More Than Machines

More Than Machines

“She opens her hand to the poor and reaches out her hands to the needy.”

Proverbs 31:20


I may be the worst person to write on this subject.


Or I may be the best depending on how you look at it.  When someone writes from a platform of expertise, there is a risk of making hard things sound easy.  I will not be in danger of doing that today.    Allow me to convince you.

I dropped my girls off to school this morning and as we prayed in the car, I asked for God’s wisdom in writing today, among other school-related requests.  Perhaps I asked with more fervency than usual because one of my daughters asked afterwards:


“Are you concerned about your writing?”

“Well, in the series we’re doing, I need to write about something that is not really my strong suit in life.”

“What are you writing about?”



She snickered.  They all did, actually.


I told you.  In case you’re not convinced:  For those who were raised in the church, you may be familiar with spiritual gifts inventories.  (Though not the best way to discover spiritual gifts, it is one means of helping us identify how God has uniquely equipped us to strengthen the Church.)

While my artsy friends might chafe and run in horror at taking a test to determine such things, my structured little soul welcomed with glee the check boxes and forms that catalogued me by type and gratified my tidy tendencies.  I first took that test around the age of 13 and in the area of Compassion, I scored…. wait for it… zero.  Seriously.  Then, a number of years later, I took the test again and landed a whopping score of “2”.  Let’s just say that no one has ever asked me to come speak on Compassion.

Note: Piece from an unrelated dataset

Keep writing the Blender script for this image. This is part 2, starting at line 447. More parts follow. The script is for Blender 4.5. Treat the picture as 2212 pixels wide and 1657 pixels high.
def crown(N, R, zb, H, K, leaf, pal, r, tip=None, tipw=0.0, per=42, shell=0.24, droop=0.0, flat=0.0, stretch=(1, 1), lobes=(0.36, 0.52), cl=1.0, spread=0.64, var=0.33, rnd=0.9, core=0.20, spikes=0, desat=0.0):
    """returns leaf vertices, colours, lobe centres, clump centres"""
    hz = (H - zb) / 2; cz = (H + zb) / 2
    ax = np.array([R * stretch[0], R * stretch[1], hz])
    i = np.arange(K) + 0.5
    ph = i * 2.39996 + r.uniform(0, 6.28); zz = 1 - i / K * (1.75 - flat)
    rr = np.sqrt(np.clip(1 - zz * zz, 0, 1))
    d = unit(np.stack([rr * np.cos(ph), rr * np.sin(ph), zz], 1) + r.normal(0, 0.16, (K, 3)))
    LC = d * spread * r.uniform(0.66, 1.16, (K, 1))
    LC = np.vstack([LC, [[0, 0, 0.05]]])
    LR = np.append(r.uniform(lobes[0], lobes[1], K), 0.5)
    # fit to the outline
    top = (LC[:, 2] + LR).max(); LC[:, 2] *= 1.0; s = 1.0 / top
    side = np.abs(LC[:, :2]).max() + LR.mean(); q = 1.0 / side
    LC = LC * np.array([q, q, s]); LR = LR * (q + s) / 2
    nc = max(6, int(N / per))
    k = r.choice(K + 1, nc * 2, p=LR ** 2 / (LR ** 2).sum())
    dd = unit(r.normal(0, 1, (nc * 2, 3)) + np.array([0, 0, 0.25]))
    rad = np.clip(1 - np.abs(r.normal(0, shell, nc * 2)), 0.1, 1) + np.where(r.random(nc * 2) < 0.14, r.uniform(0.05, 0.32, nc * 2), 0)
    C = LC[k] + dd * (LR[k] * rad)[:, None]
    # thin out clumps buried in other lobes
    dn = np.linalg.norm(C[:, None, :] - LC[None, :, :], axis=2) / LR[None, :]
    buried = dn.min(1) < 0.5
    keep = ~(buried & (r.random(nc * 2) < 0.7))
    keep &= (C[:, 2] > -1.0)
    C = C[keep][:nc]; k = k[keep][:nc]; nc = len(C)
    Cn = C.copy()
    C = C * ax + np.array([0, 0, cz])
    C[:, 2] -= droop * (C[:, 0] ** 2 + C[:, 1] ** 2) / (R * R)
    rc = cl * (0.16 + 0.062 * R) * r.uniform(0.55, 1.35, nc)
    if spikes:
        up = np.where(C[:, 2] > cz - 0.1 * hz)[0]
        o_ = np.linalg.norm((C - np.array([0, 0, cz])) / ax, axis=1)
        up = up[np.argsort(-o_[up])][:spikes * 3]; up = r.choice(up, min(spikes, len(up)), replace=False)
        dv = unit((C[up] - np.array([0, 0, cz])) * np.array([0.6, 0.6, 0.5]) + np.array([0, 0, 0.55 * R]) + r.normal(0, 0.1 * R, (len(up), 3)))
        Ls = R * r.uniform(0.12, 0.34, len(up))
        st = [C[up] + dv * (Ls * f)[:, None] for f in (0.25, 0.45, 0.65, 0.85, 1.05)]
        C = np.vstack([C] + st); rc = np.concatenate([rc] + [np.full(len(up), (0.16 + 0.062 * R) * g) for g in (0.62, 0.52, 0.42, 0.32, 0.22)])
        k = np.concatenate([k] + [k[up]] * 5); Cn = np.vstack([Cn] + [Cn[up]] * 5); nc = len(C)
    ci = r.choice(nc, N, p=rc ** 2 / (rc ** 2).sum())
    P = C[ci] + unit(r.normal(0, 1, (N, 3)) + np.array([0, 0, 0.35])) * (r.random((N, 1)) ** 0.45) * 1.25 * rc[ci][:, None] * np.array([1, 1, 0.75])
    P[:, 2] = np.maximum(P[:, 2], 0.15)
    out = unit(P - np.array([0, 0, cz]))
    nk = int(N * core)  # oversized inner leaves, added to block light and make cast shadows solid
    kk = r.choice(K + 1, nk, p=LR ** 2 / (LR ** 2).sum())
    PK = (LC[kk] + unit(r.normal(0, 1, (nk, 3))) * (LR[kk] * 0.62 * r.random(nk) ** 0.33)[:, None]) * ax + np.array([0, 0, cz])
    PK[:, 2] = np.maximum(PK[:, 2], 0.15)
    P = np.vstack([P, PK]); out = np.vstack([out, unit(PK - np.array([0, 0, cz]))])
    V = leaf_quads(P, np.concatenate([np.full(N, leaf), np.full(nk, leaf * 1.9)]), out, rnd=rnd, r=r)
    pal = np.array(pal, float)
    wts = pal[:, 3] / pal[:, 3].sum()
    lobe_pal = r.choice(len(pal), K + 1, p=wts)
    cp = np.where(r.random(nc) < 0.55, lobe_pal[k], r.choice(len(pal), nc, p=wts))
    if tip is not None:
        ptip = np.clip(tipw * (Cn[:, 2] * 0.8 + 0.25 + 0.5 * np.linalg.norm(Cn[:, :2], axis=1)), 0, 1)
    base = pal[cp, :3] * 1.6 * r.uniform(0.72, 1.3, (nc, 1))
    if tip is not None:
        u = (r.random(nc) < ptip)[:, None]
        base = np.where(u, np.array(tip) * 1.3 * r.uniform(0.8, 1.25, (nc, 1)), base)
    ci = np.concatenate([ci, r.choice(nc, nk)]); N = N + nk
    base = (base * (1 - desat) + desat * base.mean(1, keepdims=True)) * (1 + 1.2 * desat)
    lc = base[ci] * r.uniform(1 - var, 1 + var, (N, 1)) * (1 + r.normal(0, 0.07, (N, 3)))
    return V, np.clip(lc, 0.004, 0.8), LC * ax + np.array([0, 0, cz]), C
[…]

Though I was fully aware of my stumpy compassion score, I took comfort in my strengths throughout my young adult years and wasn’t really alerted to my need for change until about a decade ago.  I found myself irritated one day at a woman’s circumstances and how much time, grace and help it required.  I argued to myself, Doesn’t she realize that I have a Bible study to lead, seminars to write and church ministries to organize?  In the time it took for my indignant mind to spew that list, God had convicted my tin heart:

If, in all my doing and managing and excelling, I have no time for compassion,

 I am deficient as a Christian woman.

You see, here’s the rub:  Though God has equipped me with different gifts that I am employing to build up the Church, I’m not off the hook in regards to compassion.  None of us are.  You see, though some people are uniquely endowed with great measures of it (Romans 12:8) to fulfill God’s purposes for their lifetime (Eph. 2:10), compassion is one of those attitudes and practices that we are all called to.  (Deut. 15:11, Rom. 12:13, James 1:27) As well, since our great goal in life is to be like Jesus and represent Him accurately to the world, we can’t very well neglect one of His trademark attributes, now can we?  (Matt. 14:14, Mark 6:34, Luke 7:13)

It should come as no surprise then that this quality is included in Proverbs 31.  Our verse says of the Super Wife:

“She opens her hand to the poor and reaches out her hands to the needy.”

The singular hand opening is a clear picture of our compassion in the form of generosity to those who are in material need.  The plural hands extending illustrate the expending of effort to practically help those who are in humble circumstances, vulnerable to oppression and in need of deliverance from trouble.

It’s a good thing a few of these tender qualities are included in Proverbs 31 or we could be tempted to conclude, in our pursuit of diligence, excellence & strength, that the Super Wife is a machine.  Charles Bridges says that “Clever and managing minds are often deficient in the softer graces.”  Ouch.  If Mr. Bridges hadn’t departed for Heaven long ago, I’d wonder if he had been spying on me.

Some of you don’t ever have to worry about this struggle because you’re so sweet and compassionate you leave me despairing of my own condition after a passing conversation.  But some of us simply need to make intentional choices to cultivate and extend this treasured quality of compassion; all the while falling on God’s grace to change our hearts so we grow more like Him in this area.

If you are modeling this compassion well, please keep leading the way – I need your help.   And for those of you who are recovering ministry machines like me, let’s ensure that no matter how engaged our hands are with family, home, health, preparation, study or enterprise, they are never too full to extend and open to the poor and oppressed.